Looking past Vlad, who is deservedly sucking all the oxygen out of the ballpark, who are some players on the club we as White Sox fans are in danger of overlooking, guys you consider part of the next great Blue Jays team?

For pitchers, do you mind of a I pick a guy who is in Double-A and might be a year or two away from the majors? Nate Pearson missed almost all of last season with injuries, but he’s healthy now and he’s been unhittable. He has a 0.64 ERA with 14.8 strikeouts per nine innings and just one walk per nine innings. The Jays are using a very strange method of limiting his innings. He throws five innings in one start and then two innings in the next, and repeat. It is weird and I’m not sure I like it, but it is what they are doing. Pearson has hit 104 mph on the radar, and he has a good curve and changeup.
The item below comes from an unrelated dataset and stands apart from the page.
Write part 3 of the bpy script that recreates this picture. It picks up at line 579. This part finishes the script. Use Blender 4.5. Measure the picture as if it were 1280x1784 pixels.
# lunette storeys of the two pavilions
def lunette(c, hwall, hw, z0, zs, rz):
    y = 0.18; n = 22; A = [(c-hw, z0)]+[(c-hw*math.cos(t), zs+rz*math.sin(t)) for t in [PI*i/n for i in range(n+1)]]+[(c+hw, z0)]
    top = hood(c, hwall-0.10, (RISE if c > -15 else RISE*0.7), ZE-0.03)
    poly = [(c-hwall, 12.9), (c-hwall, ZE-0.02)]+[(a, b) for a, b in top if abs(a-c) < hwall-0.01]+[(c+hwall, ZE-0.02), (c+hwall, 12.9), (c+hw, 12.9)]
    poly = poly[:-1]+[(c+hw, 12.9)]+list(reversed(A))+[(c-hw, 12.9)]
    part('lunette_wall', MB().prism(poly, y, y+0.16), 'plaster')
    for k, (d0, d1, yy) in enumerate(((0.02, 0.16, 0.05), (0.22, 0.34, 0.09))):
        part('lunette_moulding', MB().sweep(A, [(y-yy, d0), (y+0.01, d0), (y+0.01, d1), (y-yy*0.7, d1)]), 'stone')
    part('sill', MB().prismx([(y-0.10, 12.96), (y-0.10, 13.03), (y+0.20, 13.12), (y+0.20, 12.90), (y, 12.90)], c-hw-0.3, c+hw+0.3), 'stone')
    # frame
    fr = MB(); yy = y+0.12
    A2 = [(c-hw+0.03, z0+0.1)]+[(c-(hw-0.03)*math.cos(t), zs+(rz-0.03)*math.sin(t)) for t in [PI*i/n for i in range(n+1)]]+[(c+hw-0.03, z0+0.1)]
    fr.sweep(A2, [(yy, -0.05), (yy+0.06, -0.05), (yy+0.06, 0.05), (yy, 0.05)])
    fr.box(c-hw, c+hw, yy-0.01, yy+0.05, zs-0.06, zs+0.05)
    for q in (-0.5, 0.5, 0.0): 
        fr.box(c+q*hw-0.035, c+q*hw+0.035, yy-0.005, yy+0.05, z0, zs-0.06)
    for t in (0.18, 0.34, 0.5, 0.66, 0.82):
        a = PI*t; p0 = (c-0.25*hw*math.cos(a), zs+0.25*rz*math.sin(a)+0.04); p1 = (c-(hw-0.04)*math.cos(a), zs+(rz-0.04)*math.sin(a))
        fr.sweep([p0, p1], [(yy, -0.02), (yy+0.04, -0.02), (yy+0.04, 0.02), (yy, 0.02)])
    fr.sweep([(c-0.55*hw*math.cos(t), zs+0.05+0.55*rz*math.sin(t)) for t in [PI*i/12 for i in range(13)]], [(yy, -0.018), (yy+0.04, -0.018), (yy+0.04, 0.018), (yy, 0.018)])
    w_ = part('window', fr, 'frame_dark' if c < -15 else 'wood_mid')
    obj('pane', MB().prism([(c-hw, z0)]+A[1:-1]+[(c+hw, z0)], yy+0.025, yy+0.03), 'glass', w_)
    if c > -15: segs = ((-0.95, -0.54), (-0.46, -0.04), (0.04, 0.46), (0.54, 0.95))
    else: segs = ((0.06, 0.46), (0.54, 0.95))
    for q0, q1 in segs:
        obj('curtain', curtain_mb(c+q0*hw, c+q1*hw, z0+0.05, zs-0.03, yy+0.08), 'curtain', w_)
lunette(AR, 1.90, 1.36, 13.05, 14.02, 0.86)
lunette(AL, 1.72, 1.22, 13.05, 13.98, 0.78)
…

Since Bo Bichette is out with a broken hand, lets talk about Cavan Biggio, son of Craig (we must lead the league in sons of former MLB greats. Why did my dad have to be a bricklayer?) who had a breakout season last year, hitting .262/.405/.415 with 26 home runs in AA. I had worries that his OBP was a byproduct of just taking pitches and not really caused by having a good eye at the plate. This season he is hitting .321/.460/.532 in Triple-A and I’m having trouble figuring why we haven’t seen him in Toronto yet, considering that we have multiple players hitting worse than .200 and that Cavan can play almost any position on the diamond.

Anything I missed that we need to know about the Blue Jays?

Other than we are playing terrible baseball now (and by now I mean this season and the last two)? We can’t hit, pitch or field, and unfortunately there isn’t too much more to the game than that.

Actually, our bullpen, as overworked as it has been, has been the lone bright spot for the team. And if our starters don’t figure out how to throw five innings, I can’t imagine that will continue.

All you really need to know is we are all Vlad, all the time. We are the 24-hour, all-Vlad station. We’ll even sell you tee shirts!